Without including the pictures, copy out every line below.

— begin —

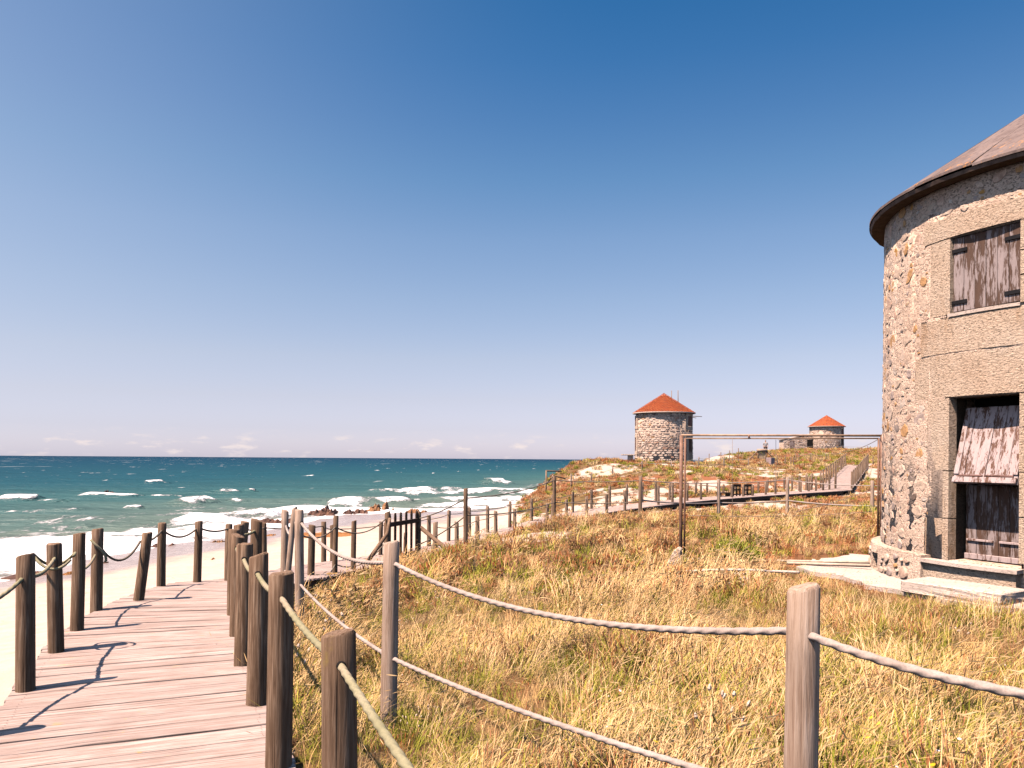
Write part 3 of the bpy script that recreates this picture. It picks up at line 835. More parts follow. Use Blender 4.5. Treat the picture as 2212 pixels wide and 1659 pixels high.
for i in range(len(pc)):
    x, y, z = pc[i]
    yaw = math.atan2(-tang[i][0], tang[i][1]); pitch = math.asin(max(-.5, min(.5, tang[i][2])))
    R = Matrix.Rotation(yaw, 4, 'Z') @ Matrix.Rotation(pitch, 4, 'X')
    if y < 24.5:
        o = bpy.data.objects.new('plank', random.choice(variants))
        o.matrix_world = Matrix.Translation((x + random.uniform(-.012, .012), y, z - 0.018 + random.uniform(-.004, .004))) @ R @ Matrix.Rotation(random.uniform(-.004, .004), 4, 'Z') @ Matrix.Rotation(random.uniform(-.004, .004), 4, 'Y')
        link(o, boardwalk)
    else:
        b0 = len(far_v)
        for sx in (-1, 1):
            for sy in (-1, 1):
                for sz in (-1, 1):
                    v = R @ Vector((sx * HALF, sy * 0.052, sz * 0.018))
                    far_v.append((x + v.x, y + v.y, z - 0.018 + v.z + random.uniform(-.003, .003)))
        for q in ((0, 1, 3, 2), (4, 6, 7, 5), (0, 4, 5, 1), (2, 3, 7, 6), (1, 5, 7, 3), (0, 2, 6, 4)):
            far_f.append(tuple(b0 + k for k in q))
o = from_np('plank', far_v, far_f, M['plank'], boardwalk)
tag(o, kind='stuff')
def offset_path(path, d, dz=0):
    p = np.asarray(path, float)
    t = np.gradient(p, axis=0); n_ = np.stack([t[:, 1], -t[:, 0]], 1)
    n_ /= np.linalg.norm(n_, axis=1, keepdims=True)
    q = p.copy(); q[:, :2] += n_ * d; q[:, 2] += dz
    return q
pcs, _ = resample(CURVE, 0.6)
for d in (-0.70, 0.70):
    q = offset_path(pcs, d, -0.115)
    verts, faces = [], []
    nrm = offset_path(pcs, d + 0.03, 0)[:, :2] - q[:, :2]
    for i in range(len(q)):
        for (s, h) in ((-1, .075), (1, .075), (1, -.075), (-1, -.075)):
            verts.append((q[i][0] + s * nrm[i][0], q[i][1] + s * nrm[i][1], q[i][2] + h))
    for i in range(len(q) - 1):
        for j in range(4):
            a, b = i * 4 + j, i * 4 + (j + 1) % 4
            faces.append((a, b, b + 4, a + 4))
    from_np('stringer', verts, faces, M['beam'], boardwalk)

# plank ramp up the dune
stairs = empty('boardwalk_ramp')
tag(stairs, 'long pale plank ramp climbing between close set posts to the far mill', 'ramp')
sv = STAIR1 - STAIR0; sL = np.hypot(sv[0], sv[1]); sdv = sv[:2] / sL
yaw = math.atan2(-sdv[0], sdv[1]); pit_ = math.atan2(sv[2], sL)
bm = bmesh.new()
NST = 130
for i in range(NST):
    c = STAIR0 + sv * ((i + .5) / NST)
    off = random.uniform(-.05, .05)
    add_box(bm, (c[0] + sdv[1] * off, c[1] - sdv[0] * off, c[2] + random.uniform(-.004, .004)), (2 * HALF + .06, sL / NST - .010, .036), Matrix.Rotation(yaw, 4, 'Z') @ Matrix.Rotation(pit_, 4, 'X'))
st = from_bm('plank', bm, M['plank'], stairs)
st['kind'] = 'stuff'
for d in (-.72, .72):
    bm = bmesh.new()
    c = (STAIR0 + STAIR1) / 2
    nx_, ny_ = sdv[1], -sdv[0]
    rot = Matrix.Rotation(math.atan2(sdv[1], sdv[0]), 4, 'Z') @ Matrix.Rotation(-math.atan2(sv[2], sL), 4, 'Y')
    add_box(bm, (c[0] + nx_ * d, c[1] + ny_ * d, c[2] - .14), (math.hypot(sL, sv[2]), .06, .2), rot)
    from_bm('stringer', bm, M['beam'], stairs)

# ------------------------------------------------------------------ posts
def post_mesh(h, r, seed, lean=(0, 0), sides=14, segs=7, notch=False, slant=0.0):
    rr = np.random.default_rng(seed)
    ph = rr.uniform(0, 6.28, 4)
    verts, faces = [], []
    th = np.arange(sides) * 2 * math.pi / sides
    for i in range(segs + 1):
        t = i / segs; z = h * t
        cx = lean[0] * t + 0.010 * math.sin(2.2 * t + ph[0]) * min(1, h); cy = lean[1] * t + 0.010 * math.sin(2.5 * t + ph[1])
        rad_ = r * (1.06 - 0.10 * t) * (1 + 0.035 * np.cos(2 * th + ph[2]) + 0.025 * np.cos(3 * th + ph[3] + t * 1.5))
        for j in range(sides):
            verts.append((cx + rad_[j] * math.cos(th[j]), cy + rad_[j] * math.sin(th[j]), z))
    t0 = len(verts)
    top = verts[-sides:]
    cx, cy = lean
    for i in range(-sides, 0):                       # chamfered, slightly slanted top
        x, y, z = verts[i]; verts[i] = (x, y, z - 0.010 + slant * (x - cx) / r * 0.02)
    for j in range(sides):
        x, y, z = verts[t0 - sides + j]
        verts.append((cx + (x - cx) * .86, cy + (y - cy) * .86, z + 0.010 + rr.uniform(-.003, .003)))
    if notch:
        for j in range(sides):
            if abs(math.sin(th[j] - 0.6)) < 0.3 and math.cos(th[j] - 0.6) > 0:
                for b in (t0 - sides + j, t0 + j):
                    x, y, z = verts[b]; verts[b] = (cx + (x - cx) * .35, cy + (y - cy) * .35, z - .11)
    for i in range(segs + 1):
        for j in range(sides):
            a, b = i * sides + j, i * sides + (j + 1) % sides
            faces.append((a, b, b + sides, a + sides))
    verts.append((cx, cy, h + rr.uniform(-.004, .003)))
    for j in range(sides):
        faces.append((t0 + j, t0 + (j + 1) % sides, len(verts) - 1))
    return verts, faces

_ps = [100]
def post(x, y, ztop, zbot, r, mat, label, cat='post', group=None, lean=(0, 0), name='wooden_post', notch=False, sides=14, segs=7):
    _ps[0] += 1
    v, f = post_mesh(ztop - zbot, r, _ps[0], lean, sides, segs, notch, random.uniform(-1, 1))
    o = from_np(name, v, f, M[mat], None, True)
    o.location = (x, y, zbot)
    try:
        o.data.set_sharp_from_angle(angle=rad(40))
    except Exception:
        pass
    tag(o, label, cat, group)
    return o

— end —

**Task response**.
Write part 3 of the bpy script that recreates this picture. It picks up at line 835. More parts follow. Use Blender 4.5. Treat the picture as 2212 pixels wide and 1659 pixels high.
for i in range(len(pc)):
    x, y, z = pc[i]
    yaw = math.atan2(-tang[i][0], tang[i][1]); pitch = math.asin(max(-.5, min(.5, tang[i][2])))
    R = Matrix.Rotation(yaw, 4, 'Z') @ Matrix.Rotation(pitch, 4, 'X')
    if y < 24.5:
        o = bpy.data.objects.new('plank', random.choice(variants))
        o.matrix_world = Matrix.Translation((x + random.uniform(-.012, .012), y, z - 0.018 + random.uniform(-.004, .004))) @ R @ Matrix.Rotation(random.uniform(-.004, .004), 4, 'Z') @ Matrix.Rotation(random.uniform(-.004, .004), 4, 'Y')
        link(o, boardwalk)
    else:
        b0 = len(far_v)
        for sx in (-1, 1):
            for sy in (-1, 1):
                for sz in (-1, 1):
                    v = R @ Vector((sx * HALF, sy * 0.052, sz * 0.018))
                    far_v.append((x + v.x, y + v.y, z - 0.018 + v.z + random.uniform(-.003, .003)))
        for q in ((0, 1, 3, 2), (4, 6, 7, 5), (0, 4, 5, 1), (2, 3, 7, 6), (1, 5, 7, 3), (0, 2, 6, 4)):
            far_f.append(tuple(b0 + k for k in q))
o = from_np('plank', far_v, far_f, M['plank'], boardwalk)
tag(o, kind='stuff')
def offset_path(path, d, dz=0):
    p = np.asarray(path, float)
    t = np.gradient(p, axis=0); n_ = np.stack([t[:, 1], -t[:, 0]], 1)
    n_ /= np.linalg.norm(n_, axis=1, keepdims=True)
    q = p.copy(); q[:, :2] += n_ * d; q[:, 2] += dz
    return q
pcs, _ = resample(CURVE, 0.6)
for d in (-0.70, 0.70):
    q = offset_path(pcs, d, -0.115)
    verts, faces = [], []
    nrm = offset_path(pcs, d + 0.03, 0)[:, :2] - q[:, :2]
    for i in range(len(q)):
        for (s, h) in ((-1, .075), (1, .075), (1, -.075), (-1, -.075)):
            verts.append((q[i][0] + s * nrm[i][0], q[i][1] + s * nrm[i][1], q[i][2] + h))
    for i in range(len(q) - 1):
        for j in range(4):
            a, b = i * 4 + j, i * 4 + (j + 1) % 4
            faces.append((a, b, b + 4, a + 4))
    from_np('stringer', verts, faces, M['beam'], boardwalk)

# plank ramp up the dune
stairs = empty('boardwalk_ramp')
tag(stairs, 'long pale plank ramp climbing between close set posts to the far mill', 'ramp')
sv = STAIR1 - STAIR0; sL = np.hypot(sv[0], sv[1]); sdv = sv[:2] / sL
yaw = math.atan2(-sdv[0], sdv[1]); pit_ = math.atan2(sv[2], sL)
bm = bmesh.new()
NST = 130
for i in range(NST):
    c = STAIR0 + sv * ((i + .5) / NST)
    off = random.uniform(-.05, .05)
    add_box(bm, (c[0] + sdv[1] * off, c[1] - sdv[0] * off, c[2] + random.uniform(-.004, .004)), (2 * HALF + .06, sL / NST - .010, .036), Matrix.Rotation(yaw, 4, 'Z') @ Matrix.Rotation(pit_, 4, 'X'))
st = from_bm('plank', bm, M['plank'], stairs)
st['kind'] = 'stuff'
for d in (-.72, .72):
    bm = bmesh.new()
    c = (STAIR0 + STAIR1) / 2
    nx_, ny_ = sdv[1], -sdv[0]
    rot = Matrix.Rotation(math.atan2(sdv[1], sdv[0]), 4, 'Z') @ Matrix.Rotation(-math.atan2(sv[2], sL), 4, 'Y')
    add_box(bm, (c[0] + nx_ * d, c[1] + ny_ * d, c[2] - .14), (math.hypot(sL, sv[2]), .06, .2), rot)
    from_bm('stringer', bm, M['beam'], stairs)

# ------------------------------------------------------------------ posts
def post_mesh(h, r, seed, lean=(0, 0), sides=14, segs=7, notch=False, slant=0.0):
    rr = np.random.default_rng(seed)
    ph = rr.uniform(0, 6.28, 4)
    verts, faces = [], []
    th = np.arange(sides) * 2 * math.pi / sides
    for i in range(segs + 1):
        t = i / segs; z = h * t
        cx = lean[0] * t + 0.010 * math.sin(2.2 * t + ph[0]) * min(1, h); cy = lean[1] * t + 0.010 * math.sin(2.5 * t + ph[1])
        rad_ = r * (1.06 - 0.10 * t) * (1 + 0.035 * np.cos(2 * th + ph[2]) + 0.025 * np.cos(3 * th + ph[3] + t * 1.5))
        for j in range(sides):
            verts.append((cx + rad_[j] * math.cos(th[j]), cy + rad_[j] * math.sin(th[j]), z))
    t0 = len(verts)
    top = verts[-sides:]
    cx, cy = lean
    for i in range(-sides, 0):                       # chamfered, slightly slanted top
        x, y, z = verts[i]; verts[i] = (x, y, z - 0.010 + slant * (x - cx) / r * 0.02)
    for j in range(sides):
        x, y, z = verts[t0 - sides + j]
        verts.append((cx + (x - cx) * .86, cy + (y - cy) * .86, z + 0.010 + rr.uniform(-.003, .003)))
    if notch:
        for j in range(sides):
            if abs(math.sin(th[j] - 0.6)) < 0.3 and math.cos(th[j] - 0.6) > 0:
                for b in (t0 - sides + j, t0 + j):
                    x, y, z = verts[b]; verts[b] = (cx + (x - cx) * .35, cy + (y - cy) * .35, z - .11)
    for i in range(segs + 1):
        for j in range(sides):
            a, b = i * sides + j, i * sides + (j + 1) % sides
            faces.append((a, b, b + sides, a + sides))
    verts.append((cx, cy, h + rr.uniform(-.004, .003)))
    for j in range(sides):
        faces.append((t0 + j, t0 + (j + 1) % sides, len(verts) - 1))
    return verts, faces

_ps = [100]
def post(x, y, ztop, zbot, r, mat, label, cat='post', group=None, lean=(0, 0), name='wooden_post', notch=False, sides=14, segs=7):
    _ps[0] += 1
    v, f = post_mesh(ztop - zbot, r, _ps[0], lean, sides, segs, notch, random.uniform(-1, 1))
    o = from_np(name, v, f, M[mat], None, True)
    o.location = (x, y, zbot)
    try:
        o.data.set_sharp_from_angle(angle=rad(40))
    except Exception:
        pass
    tag(o, label, cat, group)
    return o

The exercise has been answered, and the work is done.